Tatsächlich ist dies die größte Schwäche des "Newsroom". Viele Ziele Sorkins sind vollkommen verständliche, gute Ziele - die Beliebigkeit der Nachrichten, ihre oft plumpe Aufpumperei von vermuteten Reißern, die Quote bringen, ihr niedriges Niveau, ihre Weigerung, tiefere Zusammenhänge zu erkennen. Die Abhilfe, die Sorkin vorsieht, ist aber ebenfalls bedrohlich. Er stellt eine charismatische Führungsfigur nach vorne, die Kraft ihrer Autorität und inhärenten moralischen Überlegenheit die Rolle eines wohlmeinenden Erziehungsdiktators spielen kann und soll. In "West Wing" stellten die Akteure ihre Visionen noch dem Votum der Wähler, im "Newsroom" dagegen stehen allenfalls bösartige Beharrungskräfte des "business" dem Durchbruch dieser Vision gegenüber. Eine ernsthafte demokratische Kontrolle oder auch nur ein Gefühl von Team kommt, entgegen aller Beteuerungen, nicht auf. Der Stab muss sich in fast religiöser Weise seinem Führer unterordnen. Man kann dies beispielhaft an Maggie sehen, der hübschen, jungen und etwas tollpatschigen Assistentin McAvoys (Frauen haben in Sorkins Welt ausschließlich Assistentenfunktion), die mit feuchten Augen ihre Loyalität zu McAvoys Genie erklärt und darüber sogar ihren Lebensgefährten versetzt. Diese beinahe religiöse Führervehrung fand sich bereits in "West Wing", wo sie aber besonders nach dem Weggang Sorkins in der vierten Staffel behutsam dekonstruiert wurde.
Der Vergleich mit "West Wing" lohnt sich immer wieder, denn tatsächlich findet sich viel von dem, was damals bereits kritisiert wurde auch im Newsroom.

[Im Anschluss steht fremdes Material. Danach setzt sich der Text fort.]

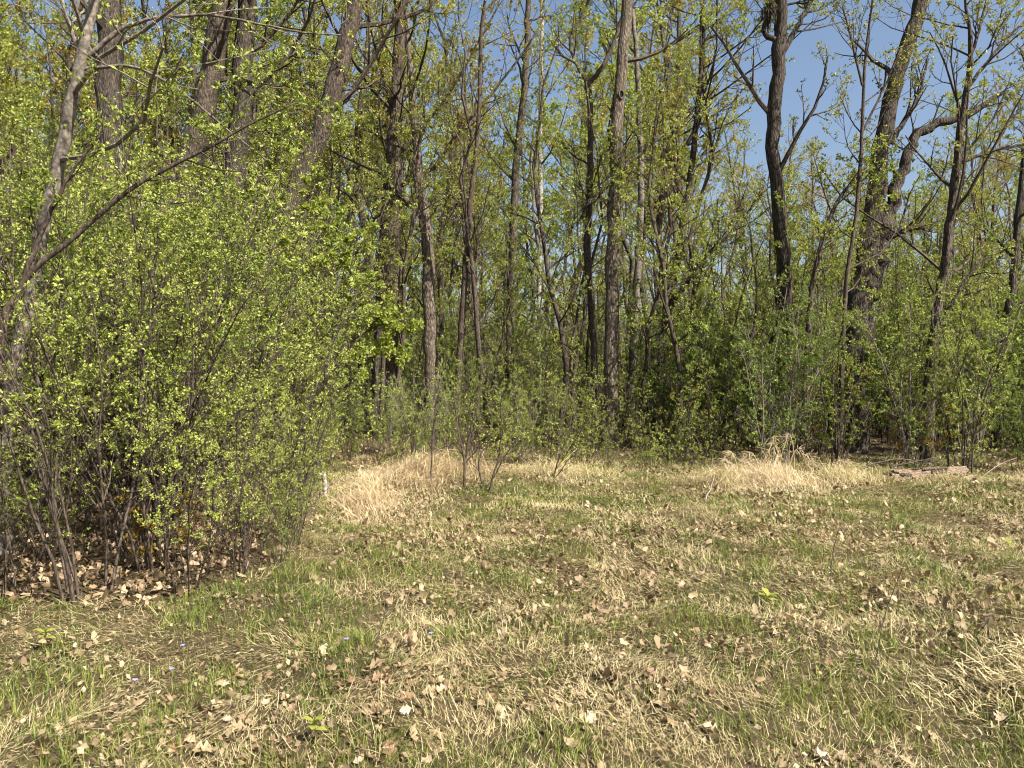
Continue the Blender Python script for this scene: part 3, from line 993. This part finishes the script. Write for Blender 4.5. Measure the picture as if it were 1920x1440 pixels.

Die fehlende Charakterentwicklung gehört dazu. An vielen Stellen hat man im Newsroom das Gefühl, die Geister der West-Wing-Charaktere über den Personen schweben zu sehen. Maggie beispielsweise ist eine Reinkarnation von Donna, McAvoy ist Bartlet. Teilweise überschneiden sich sogar Szenen und Dialoge. Eine Weiterentwicklung dieser Charaktere ist unter Sorkin kaum zu erwarten. Es brauchte vier Staffeln und seinen Weggang im "West Wing", bevor erstmals Wolken aufzogen und nicht nur issues aus der Politik, sondern dem Mikrokosmos des Weißen Hauses ebenfalls zum Thema wurden. Ob dies im Newsroom geschehen wird ist fraglich. Bisher jedenfalls nutzt Sorkin seine Charaktere ausschließlich zum Transport seiner Botschaften und als Aggregate für seinen Dialog. Das sorgt für sehr unterhaltsames Fernsehen, und für alle liberal eingestellten Zuschauer findet sich wieder das wohlige Gefühl ein, auf der richtigen Seite zu stehen und dieser Seite beim Gewinnen zuzuschauen. Der Nachgeschmack aber bleibt. Was ist das alles schließlich wert, wenn es sich nur unter Konzentration auf eine schmale Elite erreichen lässt. Die Verachtung des "breiten Volkes", die aus diesen Zeilen schaut, ist letztlich einer der Gründe, warum sich Sorkins richtige Ideale nicht in die Realität übertragen lassen. Das Finden echter Mehrheiten ist seine Sache nicht, stattdessen verlegt er sich darauf, sie herablassend durch einen Messias ans Volk zu bringen.